SWITZER'S GROWTH: Can Switzer bring his game-changing plays to the offense? The sophomore had 32 catches for 341 yards and three scores as a receiver last year, but Fedora is expecting a leap forward. "I think people are waiting to see if I can add on to (the punt returns) offensively," Switzer said. "It hasn't been a problem with me so far."

UP FRONT: The offensive line lost tackle James Hurst and center Russell Bodine to the NFL. Now there are seven freshmen or sophomores on the preseason depth chart for a group that must open holes for returning tailback T.J. Logan and touted recruit Elijah Hood. "We're all committed to working hard and we want to prove people wrong," sophomore center Lucas Crowley said, "that the O-line is not the weak point."

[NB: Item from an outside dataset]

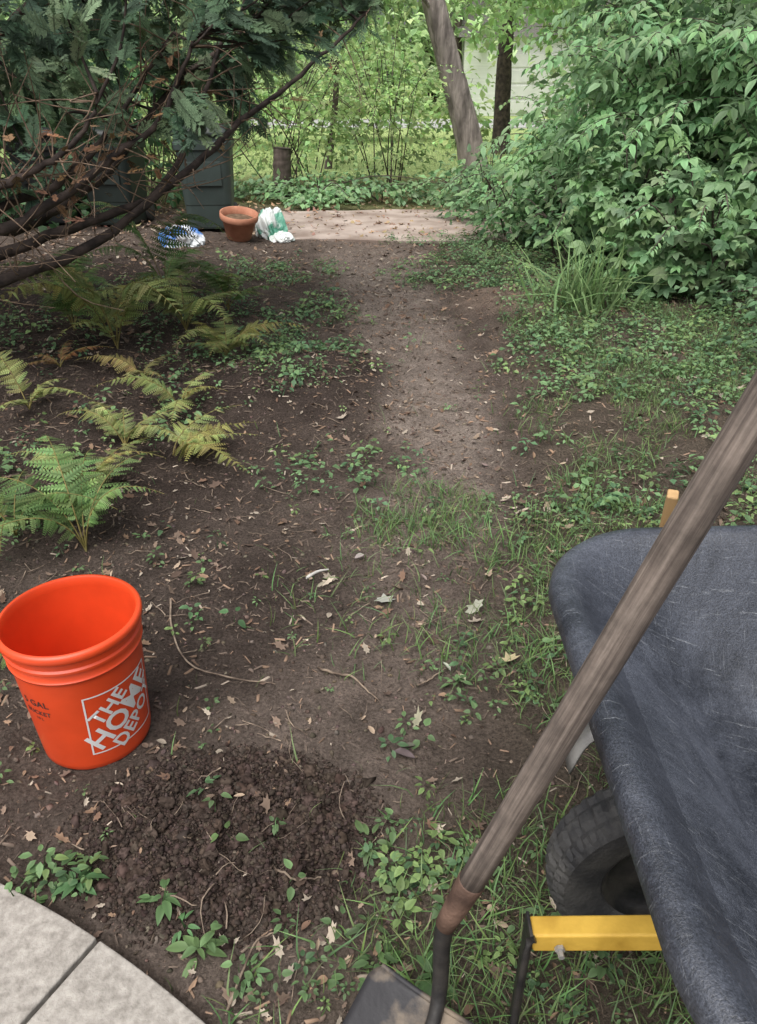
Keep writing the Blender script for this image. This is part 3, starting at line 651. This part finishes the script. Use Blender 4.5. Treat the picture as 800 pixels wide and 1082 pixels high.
br.append(tube(cat([base+[0,0,-.1],base+[.05,0,.5],base+[-.05,.05,1.2],base+[.1,.1,2.2],base+[0,.2,3.6]],20),np.linspace(.13,.04,20),12,.15))
prim=[[(-3.2,4.3,.35),(-2.4,3.9,.42),(-1.85,3.6,.62),(-1.37,4.0,.76),(-1.0,4.39,1.05),(-.73,4.74,1.27),(-.38,5.13,1.55),(-.02,5.41,1.84)],
[(-3.2,4.25,.4),(-2.3,3.8,.55),(-1.75,3.75,.70),(-1.35,4.15,.86),(-1.05,4.5,1.1),(-.9,4.8,1.5),(-.7,5.1,1.9)],
[(-3.2,4.3,.5),(-2.5,3.9,.75),(-1.95,3.75,.85),(-1.5,3.9,1.0),(-1.2,4.1,1.3),(-.95,4.3,1.65)],
[(-3.2,4.3,.7),(-2.4,3.7,.9),(-1.8,3.5,1.0),(-1.5,3.55,1.15),(-1.25,3.6,1.4)],
[(-3.2,4.3,.6),(-2.5,4.2,.7),(-1.9,4.2,.72),(-1.45,4.5,.9),(-1.1,4.9,1.3),(-.6,5.4,1.65),(-.15,5.7,2.1)],
[(-3.2,4.3,.9),(-2.5,4.2,1.2),(-1.9,4.1,1.5),(-1.3,4.2,1.9),(-.8,4.4,2.3)],
[(-3.2,4.4,1.2),(-2.6,4.8,1.5),(-1.9,5.1,1.7),(-1.2,5.4,2.0),(-.5,5.7,2.4)],
[(-3.2,4.3,1.1),(-2.6,3.7,1.4),(-2.1,3.4,1.6),(-1.7,3.4,1.9)],
[(-3.3,4.3,1.6),(-2.6,4.3,2.2),(-1.9,4.5,2.6),(-1.2,4.8,2.9)],
[(-3.2,4.2,.45),(-2.3,3.6,.75),(-1.7,3.5,.80),(-1.3,3.75,.98),(-1.0,4.0,1.25),(-.8,4.2,1.6)],
[(-3.3,4.4,1.6),(-3.6,3.4,1.8),(-3.8,2.8,2.0)],[(-3.3,4.4,1.4),(-4.2,4.6,1.7),(-4.9,4.8,2.0)],[(-3.3,4.5,1.2),(-3.2,5.4,1.5),(-3.0,6.1,1.9)]]
PP=[]
for p in prim:
    c=cat(p,44);c[6:]+=np.cumsum(rng.normal(0,.008,(38,3)),0);r=np.linspace(.036,.008,44);br.append(tube(c,r,8,.25))
    PP+= [q for q in c[10:]]
PPp=np.array(PP)
def zlow(x,y): return np.interp(x,[-3.6,-2.2,-1.7,-1.2,-.8,-.4,0.0],[.98,1.02,1.02,1.08,1.22,1.6,1.92])
cl=[];tr=0
while len(cl)<390 and tr<60000:
    tr+=1
    x,y=U(-3.9,-.05),U(3.0,6.0);z=zlow(x,y)+ (2.5-zlow(x,y))*rng.random()**1.2
    c=np.array([x,y,z])
    if vn3(np.array([x*2.2]),np.array([y*2.2]),np.array([z*2.8]),77)[0]<.46: continue
    d=np.linalg.norm(PPp-c,axis=1)
    if d.min()<.7 and y>3.1+.35*max(0,x+1.9)*1.4: cl.append((c,PPp[(d+rng.random(len(d))*.15).argmin()]))
L=[]
for c,q in cl:
    mid=(c+q)/2+rng.normal(0,.05,3)+[0,0,-.04];cv=cat([q,mid,c],10);br.append(tube(cv,np.linspace(.009,.003,10),5))
    m=int(U(13,20));s=rng.random(m)**.8;dirv=(c-q)/(np.linalg.norm(c-q)+1e-6)
    pos=cv[(3+s*6.9).astype(int)]+rng.normal(0,.05,(m,3))
    d=dirv*.7+rng.normal(0,.5,(m,3))*[1,1,.45]+[.2,-.2,-.28]
    nn=rng.normal(0,.45,(m,3))+[.1,-.5,.9]
    tone=U(.65,1.4);colr=np.array([.12,.215,.125]) if rng.random()<.6 else np.array([.21,.31,.16])
    L.append(inst(SP[rng.integers(0,3)],pos,basis(d,nn),U(.085,.18,m),jit(colr*tone,m,.25,.1)))
V,T,C=merge(L);npmesh('foliage',V,T,M_needle,C,parent=yew)
V,T,C=merge(br);npmesh('branches',V,T,M_barkD,smooth=True,parent=yew)
L=[]
for q in range(520):
    p=PPp[rng.integers(0,len(PPp))];d=rng.normal(0,1,3)*[.8,.8,.7]+[.35,0,.25];d/=np.linalg.norm(d);l=U(.12,.5)
    L.append(tube(cat([p,p+d*l*.5+rng.normal(0,.03,3),p+d*l+rng.normal(0,.05,3)],7),np.linspace(.004,.0015,7),5))
V,T,C=merge(L);npmesh('bare_twigs',V,T,noisemat('dead_twig',(.11,.075,.05),(.30,.21,.15),30,.9,0),smooth=True,parent=yew)
p=PPp[(PPp[:,0]>-1.6)&(PPp[:,0]<-.2)&(PPp[:,2]<2)];k=rng.integers(0,len(p),90);pos=p[k]+rng.normal(0,.10,(90,3))
V,T,C=inst(SP[0],pos,basis(rng.normal(0,1,(90,3)),np.tile([0,-.4,1.],(90,1))),U(.04,.10,90),jit((.30,.18,.10),90));npmesh('dead_sprays',V,T,M_dry,C,parent=yew)

# ================================================================ SHRUBS
def compound(k=7,seed=0,leaf=LEAF3):
    r=np.random.default_rng(seed);P=[(stem_t(.03),(0,1,-.1),(0,0,1),(0,0,0),1.,.7)]
    for i in range(k//2):
        t=.35+.5*i/max(1,k//2-1)*1.0
        for sd in (-1,1):P.append((leaf,(sd*1,.55,r.uniform(-.35,.05)),(sd*-.1,-.1,1),(0,t,-.2*t*t),.52*r.uniform(.85,1.1),r.uniform(.85,1.15)))
    P.append((leaf,(0,1,-.4),(0,0,1),(0,.97,-.2),.6,1.));return comb(P)
LE_N=leaf_t(.42,3,.3,.35,.8)
CPD=[compound(7,1,LE_N),compound(5,2,LE_N),compound(7,3,LE_N)]
PAL=[comb([(LEAF3,(math.cos(a),math.sin(a),-.25),(0,0,1),(0,0,0),U(.8,1.1),U(.85,1.1)) for a in np.arange(0,6.2,1.25)])]
def shrub(name,ells,nl,size,col,tpls,mat=M_leaf,stems=14,clump=2.2,thr=.42,dr=-.15,sr=.012,shell=.35,up=.75,shoots=0,sh_len=.5):
    e=empty(name);L=[];S=[]
    w=np.array([a[1][0]*a[1][1]+a[1][0]*a[1][2] for a in ells]);w=w/w.sum()
    for (c,r),ww in zip(ells,w):
        c=np.array(c);r=np.array(r);m=int(nl*ww*1.7)
        d=rng.normal(size=(m,3));d/=np.linalg.norm(d,axis=1,keepdims=True);rad=rng.random(m)**shell
        f=.6+.75*vn3(d[:,0]*2.4+c[0],d[:,1]*2.4,d[:,2]*2.4+5,3)
        P=c+d*r*(rad*f)[:,None]
        k=(vn3(P[:,0]*clump,P[:,1]*clump,P[:,2]*clump*1.3,9)>thr-.10*rng.random(m))&(P[:,2]>H(P[:,0],P[:,1])+.05);P=P[k];d=d[k];m=len(P)
        if m==0: continue
        dir_=d*[.8,.8,.1]+rng.normal(0,.5,(m,3))*[1,1,.6]+[0,-.2,dr];nn=rng.normal(0,.35,(m,3))+d*.4+[0,-.15,up]
        tone=.55+.95*vn3(P[:,0]*1.7,P[:,1]*1.7,P[:,2]*2.4,14)
        idx=rng.integers(0,len(tpls),m)
        for q,t in enumerate(tpls):
            s=idx==q
            if s.sum():L.append(inst(t,P[s],basis(dir_[s],nn[s]),size*U(.5,1.25,s.sum()),jit(col,s.sum(),.25,.14)*tone[s][:,None]))
        for q in range(max(2,int(stems*ww))):
            a=U(0,6.28);b=np.array([c[0]+r[0]*.25*math.cos(a),c[1]+r[1]*.25*math.sin(a),0]);b[2]=H(b[0:1],b[1:2])[0]-.03
            d_=rng.normal(size=3);d_[2]=abs(d_[2]);d_/=np.linalg.norm(d_);en=c+d_*r*.85
            S.append(tube(cat([b,(b+en)/2+[0,0,.15]+rng.normal(0,.06,3),en],9),np.linspace(sr,sr*.3,9),6))
        for q in range(int(shoots*ww)):
            d_=rng.normal(size=3);d_[2]=abs(d_[2])*.8;d_[1]-=.5;d_/=np.linalg.norm(d_);b=c+d_*r*.5;l=sh_len*U(.6,1.2)
            cv=cat([b,b+d_*r*.35+[0,0,.12],c+d_*r*1.0+d_*[l*.5,l*.5,l*.3]+[0,0,.1*l],c+d_*r+d_*[l,l,l*.4]+[0,0,-.12*l]],12);S.append(tube(cv,np.linspace(.006,.002,12),5))
            ix=np.repeat(np.arange(4,12),2);sd=np.tile([-1.,1.],8);tg=np.gradient(cv,axis=0)[ix];tg/=np.linalg.norm(tg,axis=1,keepdims=True);sv=np.cross(tg,[0,0,1.])
            mm=len(ix);L.append(inst(LE_N,cv[ix],basis(sv*sd[:,None]+tg*.6+rng.normal(0,.2,(mm,3))+[0,0,-.15],rng.normal(0,.25,(mm,3))+[0,-.2,1]),size*.55*U(.7,1.2,mm),jit(np.array(col)*1.2,mm,.2,.12)))
    V,T,C=merge(L);npmesh('leaves',V,T,mat,C,parent=e);V,T,C=merge(S);npmesh('stems',V,T,M_bark,smooth=True,parent=e)
shrub('elder_shrub',[((2.7,7.3,1.0),(1.05,.9,1.15)),((3.4,6.6,1.1),(1.0,.9,1.2)),((1.85,8.0,.6),(.5,.6,.65)),((3.0,8.4,1.7),(1.05,.8,.9))],3700,.20,(.20,.36,.15),CPD,thr=.50,clump=1.7,shoots=90,sh_len=.5)
shrub('hydrangea_shrub',[((2.35,5.65,.42),(.75,.55,.55)),((3.1,5.5,.5),(.6,.6,.6)),((2.0,6.3,.5),(.55,.5,.55))],1350,.085,(.23,.40,.17),PAL,thr=.43,shoots=30,sh_len=.22)
shrub('low_shrub',[((1.75,7.0,.32),(.6,.6,.45)),((1.4,8.0,.32),(.55,.6,.45)),((1.25,9.3,.3),(.7,.7,.45))],2300,.09,(.18,.33,.135),[LEAF3,LEAF],thr=.42,shoots=34,sh_len=.25)
shrub('ivy_bank',[((3.0,4.9,.12),(.9,.7,.28)),((2.6,4.1,.08),(.6,.5,.16))],2000,.06,(.13,.24,.11),[LEAF3],thr=.38)
shrub('shade_toned_shrub',[((-4.3,8.8,.9),(1.5,1.0,1.3)),((-3.2,9.8,1.0),(1.3,.8,1.4))],3500,.14,(.07,.16,.06),[LEAF2],thr=.3)  # leaf colour darkened to paint in the shade under the yew
shrub('forsythia_shrub',[((-1.2,11.6,1.0),(1.3,.9,1.3)),((.1,12.0,.9),(.9,.8,1.1)),((-2.9,11.5,1.2),(1.2,.9,1.5))],4600,.10,(.36,.52,.19),[LEAF2],M_far,stems=44,thr=.48,sr=.011,shoots=60,sh_len=.5)
shrub('border_plants',[((-.6,10.6,.1),(2.6,.5,.26)),((1.8,10.4,.2),(1.2,.6,.4)),((-.9,9.95,.05),(.8,.2,.2))],3200,.10,(.20,.35,.15),[LEAF2,LEAF],thr=.36,shell=.5)
shrub('woodland_shrub',[((3.4,10.8,1.3),(1.4,1.1,1.5)),((5.0,9.4,1.5),(1.6,1.6,1.7)),((3.1,12.4,1.0),(1.0,.8,1.0)),((2.3,10.6,.7),(.6,.6,.7))],5200,.14,(.26,.43,.17),[LEAF2],M_far,thr=.44,shoots=40,sh_len=.5)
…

DEFENSIVE IMPROVEMENT: UNC had the league's worst run defense and generated just 20 takeaways, tied for second lowest in the league. The low point was giving up 55 points and 603 yards in a lopsided loss to East Carolina. Fedora expects improvement in the third year in the 4-2-5 system. "They don't have to think about it anymore," he said. "They can react."

COASTAL FOES: If the Tar Heels want to win the division, they could start by figuring out how to beat Georgia Tech and Duke. Fedora is 0-4 against those division opponents. The Blue Devils have won two close meetings, while the Yellow Jackets have beaten UNC for five straight years. Georgia Tech plays at UNC on Oct. 18 while the Tar Heels travel to Duke on Nov. 20.